WHAT THE TASK ASKS> Copy out every line in which the string "pixels" occurs.

DATASET CONTENT>
--- START ---

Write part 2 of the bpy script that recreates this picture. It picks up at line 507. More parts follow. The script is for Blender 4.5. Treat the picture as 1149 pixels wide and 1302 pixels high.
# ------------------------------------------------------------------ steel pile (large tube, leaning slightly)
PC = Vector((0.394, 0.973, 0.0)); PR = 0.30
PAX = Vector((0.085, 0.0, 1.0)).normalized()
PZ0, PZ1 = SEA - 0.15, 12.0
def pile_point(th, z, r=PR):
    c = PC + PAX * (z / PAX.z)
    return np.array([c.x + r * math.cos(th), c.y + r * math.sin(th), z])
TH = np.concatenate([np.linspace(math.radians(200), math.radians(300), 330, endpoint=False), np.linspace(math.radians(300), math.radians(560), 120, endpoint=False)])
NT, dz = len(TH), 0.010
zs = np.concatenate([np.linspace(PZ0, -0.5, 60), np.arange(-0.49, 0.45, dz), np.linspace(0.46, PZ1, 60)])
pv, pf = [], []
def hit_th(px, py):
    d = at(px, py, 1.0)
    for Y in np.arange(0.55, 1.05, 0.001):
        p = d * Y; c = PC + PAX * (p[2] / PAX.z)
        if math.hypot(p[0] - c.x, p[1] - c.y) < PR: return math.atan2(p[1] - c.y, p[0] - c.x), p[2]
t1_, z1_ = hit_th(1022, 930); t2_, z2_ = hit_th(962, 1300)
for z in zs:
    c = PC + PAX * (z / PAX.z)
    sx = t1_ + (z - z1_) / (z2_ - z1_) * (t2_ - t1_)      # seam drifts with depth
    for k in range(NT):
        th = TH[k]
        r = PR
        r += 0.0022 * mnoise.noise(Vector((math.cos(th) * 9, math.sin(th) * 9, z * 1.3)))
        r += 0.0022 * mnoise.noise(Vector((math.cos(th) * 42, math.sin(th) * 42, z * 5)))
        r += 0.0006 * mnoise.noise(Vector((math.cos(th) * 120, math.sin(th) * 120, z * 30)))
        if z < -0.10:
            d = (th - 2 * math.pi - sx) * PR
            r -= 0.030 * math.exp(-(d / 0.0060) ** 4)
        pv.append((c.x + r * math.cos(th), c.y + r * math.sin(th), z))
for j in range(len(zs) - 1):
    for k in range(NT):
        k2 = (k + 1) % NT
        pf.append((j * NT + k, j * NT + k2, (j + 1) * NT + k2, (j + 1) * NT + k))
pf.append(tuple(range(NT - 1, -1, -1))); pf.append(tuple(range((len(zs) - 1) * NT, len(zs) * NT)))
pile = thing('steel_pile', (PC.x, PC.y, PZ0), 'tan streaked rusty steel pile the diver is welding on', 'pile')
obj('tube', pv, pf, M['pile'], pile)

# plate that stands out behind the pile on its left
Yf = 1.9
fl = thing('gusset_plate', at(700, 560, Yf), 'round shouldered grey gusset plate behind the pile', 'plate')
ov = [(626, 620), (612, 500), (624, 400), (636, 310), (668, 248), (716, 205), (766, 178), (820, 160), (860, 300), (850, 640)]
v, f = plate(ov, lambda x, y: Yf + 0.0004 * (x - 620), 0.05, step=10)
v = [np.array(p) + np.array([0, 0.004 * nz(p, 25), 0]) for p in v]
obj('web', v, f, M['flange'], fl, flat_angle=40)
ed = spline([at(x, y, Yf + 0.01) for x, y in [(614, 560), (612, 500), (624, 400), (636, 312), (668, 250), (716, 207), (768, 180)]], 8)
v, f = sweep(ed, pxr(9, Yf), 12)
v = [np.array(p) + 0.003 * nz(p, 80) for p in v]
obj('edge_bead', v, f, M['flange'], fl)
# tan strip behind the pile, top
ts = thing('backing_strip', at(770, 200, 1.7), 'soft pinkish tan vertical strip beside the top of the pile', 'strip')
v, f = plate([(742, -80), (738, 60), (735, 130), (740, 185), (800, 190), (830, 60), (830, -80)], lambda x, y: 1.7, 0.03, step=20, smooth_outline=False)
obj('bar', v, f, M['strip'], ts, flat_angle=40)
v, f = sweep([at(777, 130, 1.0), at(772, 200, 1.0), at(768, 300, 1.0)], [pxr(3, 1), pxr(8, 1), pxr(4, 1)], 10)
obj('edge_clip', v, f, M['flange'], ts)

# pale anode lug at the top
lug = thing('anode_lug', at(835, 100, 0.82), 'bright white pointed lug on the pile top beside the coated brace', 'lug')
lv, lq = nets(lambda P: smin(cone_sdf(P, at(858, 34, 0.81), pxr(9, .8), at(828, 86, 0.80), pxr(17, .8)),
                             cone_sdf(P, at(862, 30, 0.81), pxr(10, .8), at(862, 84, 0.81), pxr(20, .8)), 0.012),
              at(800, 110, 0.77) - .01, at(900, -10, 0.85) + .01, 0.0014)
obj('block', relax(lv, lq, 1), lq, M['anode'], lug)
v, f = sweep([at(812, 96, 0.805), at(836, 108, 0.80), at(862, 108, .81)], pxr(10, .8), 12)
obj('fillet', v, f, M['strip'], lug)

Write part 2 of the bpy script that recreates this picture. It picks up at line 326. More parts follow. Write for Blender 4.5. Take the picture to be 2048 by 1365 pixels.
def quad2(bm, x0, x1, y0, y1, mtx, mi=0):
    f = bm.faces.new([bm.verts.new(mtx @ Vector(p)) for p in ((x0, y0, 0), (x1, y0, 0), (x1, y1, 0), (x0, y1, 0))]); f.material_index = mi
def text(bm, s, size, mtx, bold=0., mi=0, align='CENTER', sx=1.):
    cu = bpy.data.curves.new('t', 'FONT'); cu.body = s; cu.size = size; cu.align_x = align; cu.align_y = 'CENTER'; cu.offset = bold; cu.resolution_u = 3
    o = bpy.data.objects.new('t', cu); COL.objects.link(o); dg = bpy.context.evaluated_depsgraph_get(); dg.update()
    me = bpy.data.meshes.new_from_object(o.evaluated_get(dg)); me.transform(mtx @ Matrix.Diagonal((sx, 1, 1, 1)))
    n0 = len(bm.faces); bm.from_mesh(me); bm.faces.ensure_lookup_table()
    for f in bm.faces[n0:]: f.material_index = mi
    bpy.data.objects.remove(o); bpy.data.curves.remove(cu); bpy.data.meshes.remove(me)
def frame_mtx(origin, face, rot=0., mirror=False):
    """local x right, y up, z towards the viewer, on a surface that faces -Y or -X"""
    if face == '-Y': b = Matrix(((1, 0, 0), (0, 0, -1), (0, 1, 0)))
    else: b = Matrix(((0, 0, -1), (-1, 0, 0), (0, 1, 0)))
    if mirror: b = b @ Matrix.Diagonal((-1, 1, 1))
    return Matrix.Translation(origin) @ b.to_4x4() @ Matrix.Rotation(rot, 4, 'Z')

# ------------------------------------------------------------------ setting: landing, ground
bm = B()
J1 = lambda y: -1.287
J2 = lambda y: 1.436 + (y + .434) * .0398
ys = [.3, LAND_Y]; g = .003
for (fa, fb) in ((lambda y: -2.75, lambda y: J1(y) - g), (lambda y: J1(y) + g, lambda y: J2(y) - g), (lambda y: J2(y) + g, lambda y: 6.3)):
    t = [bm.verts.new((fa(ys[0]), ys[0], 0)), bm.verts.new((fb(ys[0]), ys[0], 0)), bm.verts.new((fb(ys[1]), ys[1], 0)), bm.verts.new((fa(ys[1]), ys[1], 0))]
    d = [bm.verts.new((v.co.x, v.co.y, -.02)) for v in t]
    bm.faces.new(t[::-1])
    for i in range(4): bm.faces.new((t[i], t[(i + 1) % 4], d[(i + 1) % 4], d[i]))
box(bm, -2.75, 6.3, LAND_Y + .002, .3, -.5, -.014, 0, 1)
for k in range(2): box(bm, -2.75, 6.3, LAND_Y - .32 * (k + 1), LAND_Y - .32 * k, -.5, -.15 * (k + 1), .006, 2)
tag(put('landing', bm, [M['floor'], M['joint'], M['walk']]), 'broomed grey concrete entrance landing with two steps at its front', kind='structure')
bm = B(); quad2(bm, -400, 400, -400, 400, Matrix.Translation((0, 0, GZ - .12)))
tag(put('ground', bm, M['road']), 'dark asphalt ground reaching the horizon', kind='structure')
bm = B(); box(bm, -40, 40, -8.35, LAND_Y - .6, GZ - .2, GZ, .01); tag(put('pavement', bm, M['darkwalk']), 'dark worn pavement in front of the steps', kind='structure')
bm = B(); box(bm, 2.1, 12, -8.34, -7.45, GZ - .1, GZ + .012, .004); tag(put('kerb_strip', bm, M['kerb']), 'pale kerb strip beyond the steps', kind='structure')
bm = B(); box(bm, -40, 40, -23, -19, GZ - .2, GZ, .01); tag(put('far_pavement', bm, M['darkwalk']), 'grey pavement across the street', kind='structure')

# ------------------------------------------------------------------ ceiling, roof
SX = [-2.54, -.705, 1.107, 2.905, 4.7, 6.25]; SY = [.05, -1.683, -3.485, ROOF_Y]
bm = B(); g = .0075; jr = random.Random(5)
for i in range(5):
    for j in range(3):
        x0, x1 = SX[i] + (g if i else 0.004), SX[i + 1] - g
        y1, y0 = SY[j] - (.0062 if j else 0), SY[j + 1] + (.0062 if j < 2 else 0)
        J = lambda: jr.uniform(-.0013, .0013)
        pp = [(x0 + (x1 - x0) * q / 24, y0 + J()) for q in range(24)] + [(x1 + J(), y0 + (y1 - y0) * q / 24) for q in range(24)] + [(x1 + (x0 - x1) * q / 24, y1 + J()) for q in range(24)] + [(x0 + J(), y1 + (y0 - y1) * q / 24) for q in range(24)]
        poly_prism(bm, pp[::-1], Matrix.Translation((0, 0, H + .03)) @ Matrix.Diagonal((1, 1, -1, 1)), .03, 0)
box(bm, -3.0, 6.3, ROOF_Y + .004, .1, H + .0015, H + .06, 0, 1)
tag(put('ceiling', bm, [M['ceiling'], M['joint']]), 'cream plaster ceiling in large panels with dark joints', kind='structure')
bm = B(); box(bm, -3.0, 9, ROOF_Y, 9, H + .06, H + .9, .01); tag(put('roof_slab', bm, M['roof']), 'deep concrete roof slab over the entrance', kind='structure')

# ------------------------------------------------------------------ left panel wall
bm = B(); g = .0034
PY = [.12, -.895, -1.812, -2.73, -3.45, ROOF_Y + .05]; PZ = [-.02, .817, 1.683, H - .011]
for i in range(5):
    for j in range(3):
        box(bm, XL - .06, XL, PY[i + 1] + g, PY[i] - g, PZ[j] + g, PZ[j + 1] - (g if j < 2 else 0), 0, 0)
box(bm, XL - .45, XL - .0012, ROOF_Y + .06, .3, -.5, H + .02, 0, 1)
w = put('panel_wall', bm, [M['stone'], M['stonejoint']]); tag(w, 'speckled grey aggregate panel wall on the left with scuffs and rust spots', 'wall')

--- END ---

RESPONSE TO THE TASK>
Write part 2 of the bpy script that recreates this picture. It picks up at line 507. More parts follow. The script is for Blender 4.5. Treat the picture as 1149 pixels wide and 1302 pixels high.
Write part 2 of the bpy script that recreates this picture. It picks up at line 326. More parts follow. Write for Blender 4.5. Take the picture to be 2048 by 1365 pixels.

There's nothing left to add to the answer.